When he asked what she was doing, “she said, ‘don’t worry about it. Go back to sleep,” LaRue said.

The couple didn’t flee Whitehorse because of the killing, LaRue said. Instead, they chose to leave because they were worried their Canada-wide breach-of-parole warrants were attracting too much attention to Jessie’s home.

He had no idea that Christina had anything to do with the murder until May of 2009, when she visited him in prison in Edmonton. Christina told LaRue she had implicated him in the murder to members of a powerful crime family that she hoped would hire him as extra muscle.

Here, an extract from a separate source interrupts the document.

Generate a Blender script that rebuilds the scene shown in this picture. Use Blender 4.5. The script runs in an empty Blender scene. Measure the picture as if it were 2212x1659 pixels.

At that meeting in the prison, LaRue said he was angry with Christina for what she had done, but that she started to cry and he relented. He said she secretly passed him a letter detailing the story she had told the crime family, and asked him to memorize it.

He did, and then he stuck to the story once Christina introduced him to the criminals later that summer.

During his meetings with the undercover officers, LaRue was recorded telling them in enthusiastic detail how he and Christina caved Seybold’s head in with a bat, burned his cabin down, and then tried to cover it up by burning the clothes they’d worn. Those tapes were played for the jury earlier in this trial.

A bloody baseball bat was found in a garbage can at a rest stop on the Alaska Highway along with two broken rifles. During her trial, Christina said that she and LaRue had hidden the items there after leaving Seybold’s burning home.

On the witness stand, LaRue said he only told the criminals what Christina had told them because he worried that if they didn’t like what they heard, the criminals would kill him, Christina and his sister.

“Every time I met these people I was scared that one of them could walk up behind me, beside me, take out a gun and pull the trigger,” he said.

He also didn’t want Christina working with them anymore, so he told lies to get inside the organization in an attempt to rescue his girlfriend, LaRue said.

“I was trying to sell myself to them in order to get myself within the organization so I could get Christina out,” LaRue said.

LaRue maintained that everything he did was out of love for Christina, even though he knew she was a drunk and a drug addict who occasionally got violent and had previously been convicted of manslaughter.

They were going to get married, LaRue said. He wanted to go back to school to get his underwater welding tickets, and wanted to start a family.

Dieno finished presenting his case on Tuesday. The Crown’s cross-examination is expected to last until today, with final summations to the jury on Friday.